Carter junior gives other examples of the distressed coming to him for advice (“O Mr. Carter! what shall I do?”): it usually came down to him urging them to pray, and of course joining them in prayers.


The habit of prayer became obsessive with the old man. In his last days, as he became mentally confused at last, he would ask his daughter, who was by then his housekeeper, “shall we not go to Prayer? and when she should answer him, you have been at Prayer already, and you are weary; he would answer, I fear we have not done what we should do.” He had invested so much in prayer: there’s a tremor of anxiety there that his account nevertheless needed topping up.
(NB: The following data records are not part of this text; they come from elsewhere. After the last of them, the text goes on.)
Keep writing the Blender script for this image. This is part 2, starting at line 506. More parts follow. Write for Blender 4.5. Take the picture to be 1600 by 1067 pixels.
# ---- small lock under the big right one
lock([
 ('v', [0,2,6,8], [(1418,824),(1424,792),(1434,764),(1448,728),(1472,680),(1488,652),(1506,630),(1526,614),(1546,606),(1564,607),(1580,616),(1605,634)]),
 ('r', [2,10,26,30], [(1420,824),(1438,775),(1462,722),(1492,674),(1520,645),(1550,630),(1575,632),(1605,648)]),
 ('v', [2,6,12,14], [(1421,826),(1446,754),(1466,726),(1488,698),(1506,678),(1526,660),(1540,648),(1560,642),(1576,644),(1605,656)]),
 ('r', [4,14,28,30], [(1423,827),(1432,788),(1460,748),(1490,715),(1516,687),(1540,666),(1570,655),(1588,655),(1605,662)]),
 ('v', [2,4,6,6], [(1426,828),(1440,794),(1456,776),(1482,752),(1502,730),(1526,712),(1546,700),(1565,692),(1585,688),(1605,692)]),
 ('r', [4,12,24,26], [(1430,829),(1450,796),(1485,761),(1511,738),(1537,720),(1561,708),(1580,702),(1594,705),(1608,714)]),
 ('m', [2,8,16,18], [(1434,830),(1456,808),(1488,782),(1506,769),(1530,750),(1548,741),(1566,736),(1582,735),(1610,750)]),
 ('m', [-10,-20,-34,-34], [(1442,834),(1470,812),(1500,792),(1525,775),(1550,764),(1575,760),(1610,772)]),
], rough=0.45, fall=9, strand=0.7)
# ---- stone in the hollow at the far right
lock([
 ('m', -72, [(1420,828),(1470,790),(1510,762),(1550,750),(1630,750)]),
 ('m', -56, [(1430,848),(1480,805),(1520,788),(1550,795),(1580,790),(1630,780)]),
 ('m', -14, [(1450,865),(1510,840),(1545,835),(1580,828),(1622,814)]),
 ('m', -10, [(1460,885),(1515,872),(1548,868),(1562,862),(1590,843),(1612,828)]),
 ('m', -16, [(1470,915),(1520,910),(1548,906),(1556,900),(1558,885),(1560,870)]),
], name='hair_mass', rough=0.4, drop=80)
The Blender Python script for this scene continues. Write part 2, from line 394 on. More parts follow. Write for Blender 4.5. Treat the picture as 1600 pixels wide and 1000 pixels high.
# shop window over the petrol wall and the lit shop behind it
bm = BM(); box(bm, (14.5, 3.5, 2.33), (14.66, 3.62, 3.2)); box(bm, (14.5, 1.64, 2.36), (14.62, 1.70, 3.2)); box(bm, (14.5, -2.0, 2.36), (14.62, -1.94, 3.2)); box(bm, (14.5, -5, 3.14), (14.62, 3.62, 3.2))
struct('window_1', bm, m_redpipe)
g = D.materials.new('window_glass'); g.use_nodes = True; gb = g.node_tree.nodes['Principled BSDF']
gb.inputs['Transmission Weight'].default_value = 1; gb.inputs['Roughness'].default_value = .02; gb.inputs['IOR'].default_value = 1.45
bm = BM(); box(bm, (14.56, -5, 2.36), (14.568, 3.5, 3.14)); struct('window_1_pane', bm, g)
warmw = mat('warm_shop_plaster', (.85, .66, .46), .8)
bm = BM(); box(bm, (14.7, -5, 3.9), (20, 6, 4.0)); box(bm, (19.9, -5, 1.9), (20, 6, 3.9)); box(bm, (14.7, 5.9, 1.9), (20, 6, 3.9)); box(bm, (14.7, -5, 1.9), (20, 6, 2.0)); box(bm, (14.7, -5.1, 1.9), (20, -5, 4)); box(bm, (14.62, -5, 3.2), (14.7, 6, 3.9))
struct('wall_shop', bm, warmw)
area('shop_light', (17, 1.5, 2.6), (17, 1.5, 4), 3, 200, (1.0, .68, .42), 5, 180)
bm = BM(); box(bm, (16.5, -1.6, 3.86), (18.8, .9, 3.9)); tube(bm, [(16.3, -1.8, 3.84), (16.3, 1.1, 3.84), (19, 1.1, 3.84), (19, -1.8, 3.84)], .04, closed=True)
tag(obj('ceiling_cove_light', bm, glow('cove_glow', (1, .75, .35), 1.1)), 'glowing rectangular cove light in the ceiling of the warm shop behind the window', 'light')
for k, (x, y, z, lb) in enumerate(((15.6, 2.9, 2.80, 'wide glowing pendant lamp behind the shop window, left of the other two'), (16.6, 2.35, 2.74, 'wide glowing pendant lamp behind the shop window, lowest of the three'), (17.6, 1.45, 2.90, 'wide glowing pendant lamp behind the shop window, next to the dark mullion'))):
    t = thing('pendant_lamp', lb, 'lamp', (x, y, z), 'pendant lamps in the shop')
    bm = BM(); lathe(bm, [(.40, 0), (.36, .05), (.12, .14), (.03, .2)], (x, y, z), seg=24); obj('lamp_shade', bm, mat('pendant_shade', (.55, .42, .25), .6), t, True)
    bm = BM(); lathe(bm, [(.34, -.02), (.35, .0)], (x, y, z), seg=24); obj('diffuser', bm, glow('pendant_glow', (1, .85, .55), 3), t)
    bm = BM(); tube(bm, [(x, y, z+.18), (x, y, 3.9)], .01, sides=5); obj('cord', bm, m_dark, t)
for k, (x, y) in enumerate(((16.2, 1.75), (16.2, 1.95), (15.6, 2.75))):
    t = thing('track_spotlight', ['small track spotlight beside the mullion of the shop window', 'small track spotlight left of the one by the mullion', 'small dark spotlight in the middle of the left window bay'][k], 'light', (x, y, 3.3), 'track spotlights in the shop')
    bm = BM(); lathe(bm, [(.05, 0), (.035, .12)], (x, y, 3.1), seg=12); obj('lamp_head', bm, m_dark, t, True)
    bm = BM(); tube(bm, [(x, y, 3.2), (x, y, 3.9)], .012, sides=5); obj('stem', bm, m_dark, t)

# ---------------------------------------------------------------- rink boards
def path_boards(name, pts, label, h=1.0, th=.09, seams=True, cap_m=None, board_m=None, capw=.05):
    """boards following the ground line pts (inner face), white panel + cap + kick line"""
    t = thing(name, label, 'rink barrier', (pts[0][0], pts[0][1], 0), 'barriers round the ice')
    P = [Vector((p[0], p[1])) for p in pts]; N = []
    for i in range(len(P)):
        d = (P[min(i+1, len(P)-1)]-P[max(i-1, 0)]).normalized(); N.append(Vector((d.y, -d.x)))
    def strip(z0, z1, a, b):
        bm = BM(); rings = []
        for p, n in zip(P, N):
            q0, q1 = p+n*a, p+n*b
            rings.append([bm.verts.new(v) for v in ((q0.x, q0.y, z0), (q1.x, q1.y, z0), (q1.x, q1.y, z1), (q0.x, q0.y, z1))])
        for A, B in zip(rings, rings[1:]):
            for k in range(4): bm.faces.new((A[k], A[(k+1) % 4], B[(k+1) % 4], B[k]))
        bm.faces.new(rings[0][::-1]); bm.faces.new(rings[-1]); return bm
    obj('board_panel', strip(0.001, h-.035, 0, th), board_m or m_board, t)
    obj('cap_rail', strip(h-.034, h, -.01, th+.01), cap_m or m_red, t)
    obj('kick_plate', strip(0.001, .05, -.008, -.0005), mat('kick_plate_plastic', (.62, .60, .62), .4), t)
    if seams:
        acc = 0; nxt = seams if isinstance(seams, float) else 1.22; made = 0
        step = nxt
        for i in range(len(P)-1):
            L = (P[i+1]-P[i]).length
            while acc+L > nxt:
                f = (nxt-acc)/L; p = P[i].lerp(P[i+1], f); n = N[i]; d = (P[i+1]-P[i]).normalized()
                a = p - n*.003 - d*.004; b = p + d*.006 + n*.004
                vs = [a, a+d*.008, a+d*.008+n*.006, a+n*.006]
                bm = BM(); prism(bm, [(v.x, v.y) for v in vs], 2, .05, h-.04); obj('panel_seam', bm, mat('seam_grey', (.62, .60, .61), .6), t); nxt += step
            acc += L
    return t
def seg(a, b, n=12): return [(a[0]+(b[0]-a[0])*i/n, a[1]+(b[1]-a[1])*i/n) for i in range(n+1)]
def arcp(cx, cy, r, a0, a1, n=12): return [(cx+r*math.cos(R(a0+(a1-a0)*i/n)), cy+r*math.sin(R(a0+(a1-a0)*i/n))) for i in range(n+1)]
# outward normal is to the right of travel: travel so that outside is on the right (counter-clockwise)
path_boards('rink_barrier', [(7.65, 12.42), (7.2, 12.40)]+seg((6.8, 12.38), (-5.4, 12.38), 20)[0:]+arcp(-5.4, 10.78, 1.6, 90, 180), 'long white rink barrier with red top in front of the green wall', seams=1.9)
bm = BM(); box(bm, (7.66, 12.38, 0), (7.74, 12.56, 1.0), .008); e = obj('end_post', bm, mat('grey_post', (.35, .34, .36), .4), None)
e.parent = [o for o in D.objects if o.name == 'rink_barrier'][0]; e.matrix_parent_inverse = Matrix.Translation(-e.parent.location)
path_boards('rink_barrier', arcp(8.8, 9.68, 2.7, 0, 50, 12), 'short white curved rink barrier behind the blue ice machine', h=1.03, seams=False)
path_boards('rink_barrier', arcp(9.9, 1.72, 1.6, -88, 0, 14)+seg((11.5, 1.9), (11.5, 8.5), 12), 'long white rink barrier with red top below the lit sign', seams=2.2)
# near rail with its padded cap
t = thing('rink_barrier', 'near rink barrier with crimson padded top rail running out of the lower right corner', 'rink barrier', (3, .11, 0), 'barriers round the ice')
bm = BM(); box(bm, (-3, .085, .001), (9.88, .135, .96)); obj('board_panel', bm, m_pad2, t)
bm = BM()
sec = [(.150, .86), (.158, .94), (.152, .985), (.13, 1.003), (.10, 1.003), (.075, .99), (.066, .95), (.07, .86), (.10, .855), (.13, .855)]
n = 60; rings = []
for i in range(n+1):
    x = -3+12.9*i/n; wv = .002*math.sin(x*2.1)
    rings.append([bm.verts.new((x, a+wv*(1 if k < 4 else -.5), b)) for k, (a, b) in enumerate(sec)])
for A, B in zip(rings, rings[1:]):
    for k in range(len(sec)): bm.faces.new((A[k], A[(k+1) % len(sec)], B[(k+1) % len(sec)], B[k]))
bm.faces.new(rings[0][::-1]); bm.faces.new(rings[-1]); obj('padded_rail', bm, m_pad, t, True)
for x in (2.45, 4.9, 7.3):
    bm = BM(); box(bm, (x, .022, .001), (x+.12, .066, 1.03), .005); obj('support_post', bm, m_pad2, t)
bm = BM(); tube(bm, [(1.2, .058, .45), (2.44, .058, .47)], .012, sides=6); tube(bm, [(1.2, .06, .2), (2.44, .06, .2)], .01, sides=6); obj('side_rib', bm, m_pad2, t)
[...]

Old John Carter died on a Sunday morning, February 22nd, 1635 (new style). He was unable to eat his usual frugal Sunday breakfast, an egg. He had written his sermon for the day, but realized that he could not manage to get to church. His daughter helped him into bed: laid his head down, then lifted one leg in, but discovered when she went to lift up the other leg up and into the bed, that her father had that instant passed away.


His son describes his own experiences after being summoned (it’s a very moving account):


“He had given order before he died, that his body should not be put in the Coffin till his Son John came. God carried me through the journey in hard weather: and through his good providence, I arrived at Belsted early on the Tuesday. And going to the house of mourning, I found the body of my deceased Father still lying upon the Bed. They uncovered his face: Sweetly he lay, and with a smiling countenance, and no difference to the eye between his countenance alive and dead, save only that he was wont to rejoice and bless me at my approach, now he was silent. I fell upon his face, I confess, and kissed him, and lift up my voice and wept, and so took my last leave of him, till we meet in a better World.”


The funeral was an occasion restrained by the dead man’s own scrupulousness: “Old Mr. Samuel Ward, that famous Divine, and the glory of Ipswich, came to the Funeral, brought a mourning Gown with him, and offered very respectively to Preach his funeral Sermon, now that such a Congregation were gathered together, and upon such an occasion. But my Sister and I durst not give way to it: For so our Father had often charged us in his life time, and upon his blessing, that no Sermon should be at his burial. ‘For’, said he, ‘it will give occasion to speak some good of me that I deserve not, and so false things will be uttered in the Pulpit’.


My image is a page from John Carter senior’s Winter-evenings communication with young novices in religion. Or Questions and answers about certaine chiefe grounds of Christian religion wherein every answer, rightly understood, hath the force of an oracle of God (1628). The title one imagines quite typical: when he cannot himself get out to talk to his younger parishioners, they can look at his little book. There's maybe a touch of the old man’s humour too: none of the answers are ‘his’ answers at all, every answer is in fact a bible text. My image is the section he gives to ‘Good Works’: he was clearly quite certain that they had to be performed. And, as we hear, his put his theory (supposedly uncharacteristic of a Puritan) continually into practice.